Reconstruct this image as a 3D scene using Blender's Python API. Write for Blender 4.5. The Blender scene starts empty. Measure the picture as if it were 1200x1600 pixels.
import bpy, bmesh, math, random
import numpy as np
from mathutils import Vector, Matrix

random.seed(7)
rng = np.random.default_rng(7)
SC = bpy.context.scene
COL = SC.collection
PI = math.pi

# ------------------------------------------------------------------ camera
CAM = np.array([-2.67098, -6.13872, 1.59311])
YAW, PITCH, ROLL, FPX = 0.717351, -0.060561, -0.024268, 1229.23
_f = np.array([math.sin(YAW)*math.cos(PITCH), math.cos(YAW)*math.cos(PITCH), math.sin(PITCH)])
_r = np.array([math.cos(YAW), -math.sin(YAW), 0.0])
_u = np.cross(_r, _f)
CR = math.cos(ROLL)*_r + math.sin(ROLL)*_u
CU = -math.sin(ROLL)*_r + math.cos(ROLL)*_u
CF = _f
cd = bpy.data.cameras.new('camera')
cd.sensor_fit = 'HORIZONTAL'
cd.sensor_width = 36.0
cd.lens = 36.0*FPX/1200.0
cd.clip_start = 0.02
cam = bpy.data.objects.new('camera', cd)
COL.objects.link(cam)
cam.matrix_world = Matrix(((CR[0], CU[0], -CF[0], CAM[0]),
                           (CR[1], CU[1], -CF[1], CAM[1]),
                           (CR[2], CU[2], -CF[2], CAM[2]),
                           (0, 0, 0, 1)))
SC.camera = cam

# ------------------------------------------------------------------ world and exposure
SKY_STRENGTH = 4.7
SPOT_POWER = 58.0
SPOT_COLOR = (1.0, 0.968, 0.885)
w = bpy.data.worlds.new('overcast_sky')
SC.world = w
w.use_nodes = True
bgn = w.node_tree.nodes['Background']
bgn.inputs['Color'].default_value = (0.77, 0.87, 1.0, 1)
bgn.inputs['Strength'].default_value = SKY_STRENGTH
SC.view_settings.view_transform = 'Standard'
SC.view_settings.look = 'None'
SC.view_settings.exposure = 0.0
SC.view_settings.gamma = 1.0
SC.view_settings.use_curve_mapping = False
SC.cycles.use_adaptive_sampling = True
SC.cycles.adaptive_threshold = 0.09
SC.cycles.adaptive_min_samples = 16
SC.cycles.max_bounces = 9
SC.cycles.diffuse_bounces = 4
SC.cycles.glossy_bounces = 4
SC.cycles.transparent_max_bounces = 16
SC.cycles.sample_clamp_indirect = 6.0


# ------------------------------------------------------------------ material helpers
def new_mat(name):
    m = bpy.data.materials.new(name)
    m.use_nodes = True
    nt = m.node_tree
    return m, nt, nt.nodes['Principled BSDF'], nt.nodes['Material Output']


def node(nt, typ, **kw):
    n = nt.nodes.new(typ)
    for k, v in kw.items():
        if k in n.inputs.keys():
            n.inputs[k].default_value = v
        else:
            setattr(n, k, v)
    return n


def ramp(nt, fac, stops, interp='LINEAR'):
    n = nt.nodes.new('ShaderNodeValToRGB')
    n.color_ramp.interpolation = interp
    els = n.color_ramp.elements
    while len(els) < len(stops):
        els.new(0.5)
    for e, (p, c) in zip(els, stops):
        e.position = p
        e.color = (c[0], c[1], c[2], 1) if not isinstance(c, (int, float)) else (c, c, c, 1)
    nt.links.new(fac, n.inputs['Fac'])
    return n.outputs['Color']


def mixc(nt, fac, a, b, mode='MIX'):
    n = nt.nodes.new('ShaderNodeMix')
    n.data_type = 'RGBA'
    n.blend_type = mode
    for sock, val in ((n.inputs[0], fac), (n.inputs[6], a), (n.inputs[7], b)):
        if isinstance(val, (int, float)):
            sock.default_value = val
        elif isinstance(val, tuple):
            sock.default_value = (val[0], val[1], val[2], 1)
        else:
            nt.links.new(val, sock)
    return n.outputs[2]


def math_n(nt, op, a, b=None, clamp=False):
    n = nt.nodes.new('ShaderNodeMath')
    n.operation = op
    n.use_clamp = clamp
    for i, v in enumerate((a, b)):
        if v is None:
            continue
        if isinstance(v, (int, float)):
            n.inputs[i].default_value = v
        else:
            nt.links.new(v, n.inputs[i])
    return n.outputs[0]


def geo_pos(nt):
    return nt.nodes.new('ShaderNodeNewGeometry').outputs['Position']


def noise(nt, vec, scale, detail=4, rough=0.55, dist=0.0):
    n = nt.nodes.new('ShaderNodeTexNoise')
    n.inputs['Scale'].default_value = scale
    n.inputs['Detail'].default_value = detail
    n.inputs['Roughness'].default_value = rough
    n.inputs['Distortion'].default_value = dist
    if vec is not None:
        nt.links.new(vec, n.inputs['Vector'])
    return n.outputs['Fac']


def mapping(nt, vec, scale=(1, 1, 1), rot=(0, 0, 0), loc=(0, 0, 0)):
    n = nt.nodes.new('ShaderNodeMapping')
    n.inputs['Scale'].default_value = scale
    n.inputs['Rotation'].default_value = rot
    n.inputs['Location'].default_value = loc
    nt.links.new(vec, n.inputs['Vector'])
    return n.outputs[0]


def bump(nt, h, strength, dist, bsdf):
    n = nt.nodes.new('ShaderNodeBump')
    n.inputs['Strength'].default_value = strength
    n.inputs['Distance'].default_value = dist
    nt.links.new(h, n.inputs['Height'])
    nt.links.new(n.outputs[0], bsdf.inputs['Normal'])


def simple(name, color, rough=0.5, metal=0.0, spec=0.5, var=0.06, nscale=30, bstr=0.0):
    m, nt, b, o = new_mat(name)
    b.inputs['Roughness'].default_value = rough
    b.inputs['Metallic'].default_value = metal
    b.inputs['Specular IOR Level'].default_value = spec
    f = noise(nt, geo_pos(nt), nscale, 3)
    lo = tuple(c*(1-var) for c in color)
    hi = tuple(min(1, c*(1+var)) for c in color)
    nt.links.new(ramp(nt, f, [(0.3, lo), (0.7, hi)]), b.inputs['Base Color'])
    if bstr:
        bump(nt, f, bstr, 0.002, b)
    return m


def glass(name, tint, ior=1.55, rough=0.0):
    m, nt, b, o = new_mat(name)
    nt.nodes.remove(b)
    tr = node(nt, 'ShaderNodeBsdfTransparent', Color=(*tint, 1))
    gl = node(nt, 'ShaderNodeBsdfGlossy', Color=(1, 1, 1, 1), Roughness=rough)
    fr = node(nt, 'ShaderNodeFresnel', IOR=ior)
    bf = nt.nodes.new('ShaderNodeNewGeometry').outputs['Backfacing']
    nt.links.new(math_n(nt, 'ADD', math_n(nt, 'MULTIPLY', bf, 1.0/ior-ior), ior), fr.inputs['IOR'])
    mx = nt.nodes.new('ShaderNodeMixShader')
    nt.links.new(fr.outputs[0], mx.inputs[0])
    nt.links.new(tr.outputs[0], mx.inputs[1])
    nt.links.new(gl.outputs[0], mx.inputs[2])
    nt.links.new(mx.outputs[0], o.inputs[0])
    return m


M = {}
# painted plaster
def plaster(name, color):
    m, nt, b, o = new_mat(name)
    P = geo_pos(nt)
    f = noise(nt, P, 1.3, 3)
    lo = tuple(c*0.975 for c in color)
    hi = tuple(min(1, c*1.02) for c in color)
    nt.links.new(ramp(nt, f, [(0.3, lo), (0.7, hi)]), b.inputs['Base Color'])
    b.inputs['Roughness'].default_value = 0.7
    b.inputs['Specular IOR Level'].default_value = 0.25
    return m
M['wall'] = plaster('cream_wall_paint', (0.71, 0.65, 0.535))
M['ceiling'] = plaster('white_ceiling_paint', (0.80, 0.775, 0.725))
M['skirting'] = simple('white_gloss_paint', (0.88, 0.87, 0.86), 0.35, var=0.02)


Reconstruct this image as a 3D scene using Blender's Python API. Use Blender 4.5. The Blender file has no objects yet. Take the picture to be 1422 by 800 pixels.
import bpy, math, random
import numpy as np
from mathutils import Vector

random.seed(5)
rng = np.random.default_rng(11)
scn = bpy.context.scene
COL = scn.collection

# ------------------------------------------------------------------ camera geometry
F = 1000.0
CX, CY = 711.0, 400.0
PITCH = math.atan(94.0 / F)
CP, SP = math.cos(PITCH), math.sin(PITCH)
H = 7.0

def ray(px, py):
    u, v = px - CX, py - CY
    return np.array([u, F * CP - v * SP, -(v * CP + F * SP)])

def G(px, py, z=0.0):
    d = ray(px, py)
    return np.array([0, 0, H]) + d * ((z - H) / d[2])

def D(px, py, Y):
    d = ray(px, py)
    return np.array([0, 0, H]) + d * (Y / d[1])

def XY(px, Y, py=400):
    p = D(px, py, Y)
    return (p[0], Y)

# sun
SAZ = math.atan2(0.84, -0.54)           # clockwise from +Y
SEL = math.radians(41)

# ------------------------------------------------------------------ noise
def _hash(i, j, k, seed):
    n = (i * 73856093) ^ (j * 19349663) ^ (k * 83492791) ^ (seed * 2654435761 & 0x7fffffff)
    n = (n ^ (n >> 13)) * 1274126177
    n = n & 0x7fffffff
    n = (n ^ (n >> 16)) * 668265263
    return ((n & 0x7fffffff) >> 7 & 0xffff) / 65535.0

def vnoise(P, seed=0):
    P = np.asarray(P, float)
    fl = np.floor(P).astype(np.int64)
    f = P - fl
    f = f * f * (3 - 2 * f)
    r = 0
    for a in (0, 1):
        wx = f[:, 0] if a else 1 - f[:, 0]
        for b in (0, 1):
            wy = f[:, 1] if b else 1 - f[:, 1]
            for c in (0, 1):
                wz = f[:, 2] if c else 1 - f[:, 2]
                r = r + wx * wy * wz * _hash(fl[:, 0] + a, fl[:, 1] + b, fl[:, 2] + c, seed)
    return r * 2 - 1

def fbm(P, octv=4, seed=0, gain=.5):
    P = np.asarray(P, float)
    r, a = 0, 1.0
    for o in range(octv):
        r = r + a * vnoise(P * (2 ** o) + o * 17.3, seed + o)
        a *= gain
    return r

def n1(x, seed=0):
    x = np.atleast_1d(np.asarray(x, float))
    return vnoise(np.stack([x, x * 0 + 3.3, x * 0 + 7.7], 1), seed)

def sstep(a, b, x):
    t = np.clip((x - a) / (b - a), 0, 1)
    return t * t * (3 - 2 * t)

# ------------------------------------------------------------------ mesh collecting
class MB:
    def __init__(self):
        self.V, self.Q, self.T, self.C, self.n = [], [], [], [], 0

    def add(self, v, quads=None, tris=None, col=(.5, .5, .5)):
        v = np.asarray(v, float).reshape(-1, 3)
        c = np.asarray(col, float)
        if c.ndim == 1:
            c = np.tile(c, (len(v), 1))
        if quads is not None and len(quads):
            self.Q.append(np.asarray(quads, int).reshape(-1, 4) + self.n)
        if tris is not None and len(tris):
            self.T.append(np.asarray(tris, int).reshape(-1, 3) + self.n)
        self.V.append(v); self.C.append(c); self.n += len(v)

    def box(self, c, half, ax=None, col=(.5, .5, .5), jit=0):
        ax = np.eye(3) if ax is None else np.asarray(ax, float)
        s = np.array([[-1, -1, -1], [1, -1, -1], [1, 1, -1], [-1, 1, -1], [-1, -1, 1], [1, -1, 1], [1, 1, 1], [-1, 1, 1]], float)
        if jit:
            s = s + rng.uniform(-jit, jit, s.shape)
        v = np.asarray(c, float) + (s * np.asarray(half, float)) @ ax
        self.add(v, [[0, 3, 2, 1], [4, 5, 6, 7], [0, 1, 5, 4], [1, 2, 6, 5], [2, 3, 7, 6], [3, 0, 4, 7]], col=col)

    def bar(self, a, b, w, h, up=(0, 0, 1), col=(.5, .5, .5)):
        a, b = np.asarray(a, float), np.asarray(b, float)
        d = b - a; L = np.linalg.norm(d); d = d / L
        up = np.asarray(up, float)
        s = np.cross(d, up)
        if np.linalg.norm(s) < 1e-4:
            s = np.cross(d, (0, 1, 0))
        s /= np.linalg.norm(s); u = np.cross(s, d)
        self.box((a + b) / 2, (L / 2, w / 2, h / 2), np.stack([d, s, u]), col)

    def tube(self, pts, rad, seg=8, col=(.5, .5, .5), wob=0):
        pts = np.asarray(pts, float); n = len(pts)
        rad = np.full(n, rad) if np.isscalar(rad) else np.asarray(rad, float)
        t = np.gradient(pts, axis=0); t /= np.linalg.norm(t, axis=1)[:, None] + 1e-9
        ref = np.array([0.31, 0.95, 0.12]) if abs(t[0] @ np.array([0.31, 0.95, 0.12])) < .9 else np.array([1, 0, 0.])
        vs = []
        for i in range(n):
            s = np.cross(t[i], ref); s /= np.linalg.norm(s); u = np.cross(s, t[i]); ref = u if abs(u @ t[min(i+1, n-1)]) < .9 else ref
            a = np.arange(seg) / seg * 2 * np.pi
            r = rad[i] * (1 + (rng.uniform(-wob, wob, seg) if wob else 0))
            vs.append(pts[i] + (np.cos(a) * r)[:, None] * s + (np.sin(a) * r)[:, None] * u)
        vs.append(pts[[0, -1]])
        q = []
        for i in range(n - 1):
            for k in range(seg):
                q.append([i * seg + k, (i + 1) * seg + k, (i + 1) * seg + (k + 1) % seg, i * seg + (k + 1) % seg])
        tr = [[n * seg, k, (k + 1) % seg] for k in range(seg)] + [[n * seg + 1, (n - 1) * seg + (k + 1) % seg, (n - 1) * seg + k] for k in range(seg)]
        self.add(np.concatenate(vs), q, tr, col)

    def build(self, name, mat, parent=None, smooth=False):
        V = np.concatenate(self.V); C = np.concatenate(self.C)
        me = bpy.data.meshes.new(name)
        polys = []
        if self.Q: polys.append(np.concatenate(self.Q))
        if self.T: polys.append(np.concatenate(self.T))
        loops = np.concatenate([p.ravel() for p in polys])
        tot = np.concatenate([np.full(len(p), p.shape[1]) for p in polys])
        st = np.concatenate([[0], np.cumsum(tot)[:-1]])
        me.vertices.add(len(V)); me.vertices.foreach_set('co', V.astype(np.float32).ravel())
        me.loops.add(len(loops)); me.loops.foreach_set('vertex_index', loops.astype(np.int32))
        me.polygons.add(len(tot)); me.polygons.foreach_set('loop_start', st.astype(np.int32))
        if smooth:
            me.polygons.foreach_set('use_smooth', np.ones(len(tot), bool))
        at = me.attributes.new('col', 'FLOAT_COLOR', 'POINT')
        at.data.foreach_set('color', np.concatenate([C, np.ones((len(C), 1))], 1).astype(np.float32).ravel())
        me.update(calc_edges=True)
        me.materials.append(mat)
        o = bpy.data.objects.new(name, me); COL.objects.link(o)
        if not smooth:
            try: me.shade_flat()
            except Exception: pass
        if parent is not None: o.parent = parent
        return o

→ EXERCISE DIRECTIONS
In the listing above, please print only the lines from the first one to the line where "PI = math.pi" appears, exactly as written, both of those lines included.

→ FINAL RESULT
Reconstruct this image as a 3D scene using Blender's Python API. Write for Blender 4.5. The Blender scene starts empty. Measure the picture as if it were 1200x1600 pixels.
import bpy, bmesh, math, random
import numpy as np
from mathutils import Vector, Matrix

random.seed(7)
rng = np.random.default_rng(7)
SC = bpy.context.scene
COL = SC.collection
PI = math.pi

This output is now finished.